The award recognizes research excellence, initiative, focus and tenacity during the early career of Ph.D. candidates in the department. It is named in memory of Prof. Vivian T. Stannett, a CBE faculty member who was an internationally renowned polymer scientist, research leader, and National Academy of Engineering member. Professor Stannett published over 400 research papers and reviews during his distinguished academic career.
Karthik Sinha
Karthik is a third year Ph.D. student and is advised by Prof. Artem Rumyantsev. This award recognizes his 2025 The Journal of Chemical Physics paper, “Polyampholyte sequence controls the type of electrostatic coil-globule transition in good solvent.”
Karthik’s paper advances the understanding of how sequence governs the conformational behavior of polyampholytes (PA) in a good solvent. The transition from a swollen coil to a condensed globule for PAs in a good solvent was demonstrated, for the first time using molecular dynamics simulations, to be highly sequence dependent: diblock and random PAs display a gradual crossover, whereas alternating sequences experience collapse akin to that in neutral polymer chains, with the second virial coefficient renormalized to account for effectively dipole dipole attractions between oppositely charged monomers.
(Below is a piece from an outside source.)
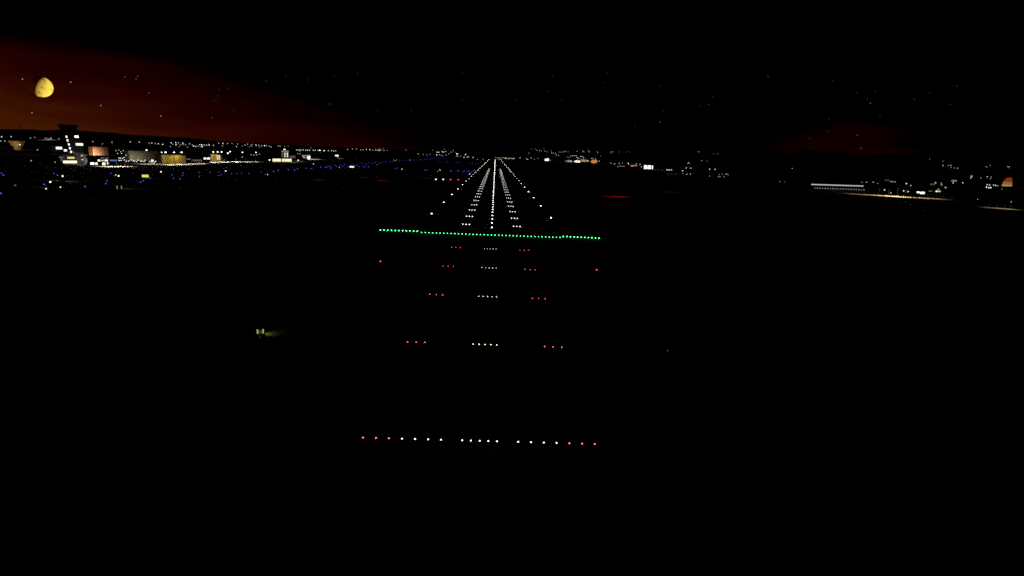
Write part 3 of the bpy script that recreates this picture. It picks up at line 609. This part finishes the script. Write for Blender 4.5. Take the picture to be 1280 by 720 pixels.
town('619.5 197.2 621.5 197.4 623.5 197.3 625.5 197.3 627.5 197.1 629 197 624 198.8', 'in the brown dash across the runway end', 'faint', True)
W7 = 'in the lit park right of the centre'
town('763.5 204 768 204.6 795.5 205 800 205.5 802 208.5 792 206', W7); town('774 204.2 778 203.8', W7, 'mid', True); town('785.5 204.6 785 205.8', W7, 'bright'); town('772.5 208.2 775 207.6 777.5 207.8 780 208', W7, 'faint', True)
W8 = 'in the scattered group right of the bright white hall'
town('857.8 210 863.7 210.2 853.4 213.4 858.5 217.8 863 217.6 860 204', W8); town('892 192 887 220.2 876.8 201 884 201.5 853.5 217 878 200.8 897 192.5', W8, 'faint'); town('861.2 204 887 211.5 893.8 211.8', W8, 'mid'); town('899 218.3 902.5 217.6 906.5 218 908.5 217.6 910.5 218.6 898 221 900 221 905 221', W8, 'faint', True)
town('833.5 212.3 835.3 212.4 837.2 212.5 839.5 212.4', 'in the short dash right of the bright white hall')
W9 = 'on the right hillside above the lit road'
town('1178.5 207 1188.5 206.8 1197 210.3 1213.5 222.5 1215.2 220.3 1213.8 220.4 1233 208.7 1261.5 208.6 1234 221 1203.5 228.5 1191.5 228.6 1169.5 228.6', W9); town('1179 201.5 1162 199 1185.5 207 1189 209.5 1193 210 1226 222.4 1237.5 207 1239 221.2 1259.5 208.6 1238 223.5 1176.5 229 1177 231', W9, 'faint')
WA = 'on the flat ground above the lit road'
town('1083 227.8 1091.5 227.8 1133 229.6 1138.5 232 1105.7 237.5 1129.5 238.7 1135 239.8 1181.5 234.6 1173 236.6', WA); town('1077.5 228 1097 229.5 1113.5 227 1116 227.2 1119 227.4 1183 234.6 1113.5 241.3', WA, 'faint')
town('1147 240.3 1149.5 240.6', WA, 'bright')
WB_ = 'in front of the orange roofed building at right'
town('1234 231 1237 231.2 1233 234 1236 234.7 1238.5 234.6 1245 228.8 1242 231.5 1244.5 231.7 1249.5 229.2 1251.5 229 1254 229.3', WB_, 'mid'); town('1252.5 236.6 1247 232.4', WB_, 'faint')
# bright patches far off, built as buildings with glowing panels
FARB = [  # name,px0,base0,px1,top,depth,[(rect,mat)],label
 ('hall_building', 804.8, 211.6, 816.4, 206, 8, [((805.2, 206.7, 808.3, 211), WHW), ((809.6, 206.9, 813.4, 211.1), WHW), ((815, 207, 816, 211.2), WHW)], 'bright white hall with three tall glowing windows'),
 ('pavilion', 787.6, 209, 798, 205.9, 14, [((788.5, 206.6, 791.5, 208.1), PINKW), ((791.6, 206.6, 796.5, 207.5), PINKW)], 'low pavilion with a pinkish lit front beside the white hall'),
 ('domed_hall', 738, 204.8, 747, 199, 10, [], 'orange glowing hall at the right of the golden district'),
 ('warehouse', 681, 201.5, 688.5, 197.8, 10, [((681.2, 198.6, 683.4, 200.8), WHW), ((683.6, 198.2, 685.8, 200.9), WHW), ((686, 199.6, 688.4, 200.8), DIMW)], 'small white lit warehouse between runway and golden district'),
 ('warehouse', 706, 202.8, 716, 199.4, 10, [((706.3, 200.7, 709, 202), DIMW), ((709.3, 200.4, 712, 202.2), em('pale_hall_glow', (1, .97, .85), .4)), ((712.3, 200.6, 715.6, 202.6), MATS['pale_hall_glow'])], 'pale lit patch built as a warehouse at the left of the golden district'),  # pale lit patch of the yard put into glowing panels
 ('warehouse', 717, 203, 726, 199.6, 10, [((719, 200.9, 721.6, 202.6), WHW), ((721.8, 201, 725.2, 202.8), WHW)], 'brighter white patch built as a warehouse in the golden district'),
 ('warehouse', 726.4, 202.6, 737, 198.6, 10, [((726.8, 199.2, 730, 201.6), GOLDG), ((730.3, 199.8, 733.3, 201.9), GOLDG), ((733.6, 200.3, 736.6, 202), GOLDG)], 'golden lit patch built as a warehouse left of the orange hall'),  # golden lit ground put into glowing panels on an added front
 ('market_hall', 1251.8, 234.4, 1265.6, 222, 24, [((1252.4, 230.6, 1265, 232.8), em('market_glow', (1, .6, .18), .42)), ((1253.4, 227.2, 1265.2, 230.2), em('market_dim_glow', (1, .55, .16), .24))], 'orange lit market hall with a red glowing gable at far right'),  # lit yellow front put into glowing panels
 ('villa', 1188, 229.5, 1196.6, 224.6, 12, [((1189.2, 225.2, 1196, 226.8), em('villa_glow', (1, .7, .42), .32))], 'house with a warm lit upper floor on the right slope'),
 ('shop', 1169, 240.6, 1176, 237.8, 10, [((1169.6, 238.4, 1172.2, 239.8), ODW), ((1172.4, 238.6, 1175.6, 239.8), YWW)], 'small shop with warm windows behind the lit road'),
 ('shop', 1145.6, 242.8, 1156.4, 239, 10, [((1150.6, 239.9, 1155.6, 242.3), WHW), ((1146, 239.9, 1149.4, 241.4), ODW)], 'small bright white shop beside the dark trees'),
 ('shop', 1160.6, 240.4, 1166.4, 237.6, 10, [((1161, 238.4, 1165, 239.4), DIMW)], 'dim shop left of the warm shop'),
 ('farmhouse', 1105.6, 227.4, 1113, 224, 12, [((1106, 224.6, 1112, 225.9), em('farm_glow', (.8, .7, .66), .07))], 'dim farmhouse above the lit canopy'),
 ('farmhouse', 1056, 213.4, 1067, 209.6, 10, [((1056.5, 210, 1058, 211.1), WHW), ((1058.2, 210.8, 1063, 212.4), em('pool_warm_glow', (1, .72, .35), .42)), ((1063.4, 211.2, 1066.4, 212.4), MATS['pool_warm_glow'])], 'small warm light pool built as a farmhouse, alone under the dark hill'),  # warm pool of lamplight put into glowing panels of an added house
 ('greenhouse', 1162, 232.6, 1170, 228.6, 10, [((1162.6, 229.4, 1168.8, 231.4), em('olive_glow', (.6, .55, .14), .12))], 'dim olive lit greenhouse on the right slope')]
for nm, x0, by, x1, top, dep, rects, lab in FARB:
    B = Bld(nm, x0, by, x1, by, top, dep, WALLD, lab)
    for i, (r4, m) in enumerate(rects): B.win(*r4, m)
    if nm == 'market_hall': B.shape([(1254.6, 226.8), (1256.4, 224), (1259, 222.3), (1265, 222.2), (1265.2, 226.8)], REDG, 'gable')  # lit red roof put into a glowing gable panel
    if nm == 'domed_hall': B.shape([(738.4, 202.4), (739, 200.8), (740.6, 200), (744, 199.6), (746, 200.3), (746.8, 201.8), (745.6, 203.4), (743, 204.2), (740, 203.9)], ORG, 'dome_glow')  # orange lit dome put into a flat glowing panel
# small light pools far right
for x, y, pw_, lab in ((990.3, 212.6, 60000, 'lone lamp with a faint pool under the dark hill'),):
    p = land(x, 210.6, 9); KT['mid'][near(p)].place(p, lab, 'street lamp'); 
    p2_ = at(x, y, 0); t = sodium(x, y, pw_*5, (1, 1, .95), 'shielded lamp lighting a faint pool under the dark hill', 14)
for x, y, pw_, lab in ((838, 217.4, 14000, 'left'), (845, 217.7, 11000, 'right'), (798, 211.2, 12000, 'third')): sodium(x, y, pw_, (1, .95, .92), f'{lab if lab != "third" else "separate"} shielded lamp near the white hall with a grey pool', 8, 160, 'shielded lamps near the white hall')
# red obstruction light on its mast
q = at(870.7, 212, 0); hh = height(870.7, 212, 189.8); t = thing('obstruction_mast', 'tall thin mast with a red light above the dark skyline', 'mast', (q.x, q.y, 0))
b = bmesh.new(); tube(b, (0,0,0), (0,0,hh-1), .7, .25, 6); bm_obj('mast_pole', b, DARKM, t)
b = bmesh.new(); box(b, -3.2, 3.2, -1, 1, hh-1, hh-.6); bm_obj('gantry', b, DARKM, t)
for sx in (-2.2, 2.2):
    b = bmesh.new(); lathe(b, [(x, hh-.55+z) for x, z in dome(1.15, -.2, 4)], 8); o = bm_obj('red_lamp', b, em('obstruction_glow', (1, .08, .14), 3.2), t, True); o.location.x = sx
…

Muhammed Ziauddin Ahmad Ebrahim
Zia is a fourth year Ph.D. student and is advised by Prof. Saad Khan. This award recognizes his 2025 Chemical Engineering Journal paper, “Janus layered nanofibrous aerogels with switchable wettability for targeted emulsion separation.”
Zia’s research focuses on designing a robust bilayered nanofibrous aerogel (NFA) for efficient oil-water separation, particularly addressing the challenge posed by surfactant-stabilized emulsions with micro-sized droplets that resist conventional separation techniques. Inspired by the dual-wettability of lotus leaf and building on our group’s earlier work on aerogels, Zia and coworkers developed a three-dimensional scaffold with distinct wetting layers (hydrophobic/hydrophilic) that enables gravity-driven, switchable separation of both oil-in-water and water-in-oil emulsions. The fabrication approach is environmentally friendly, avoids harsh solvents, and integrates magnetic nanoparticles for easy recovery and reuse. This work offers a transformative, scalable solution for wastewater treatment with potential applications beyond oil-water separation.
Congratulations to Karthik and Zia on your outstanding achievements!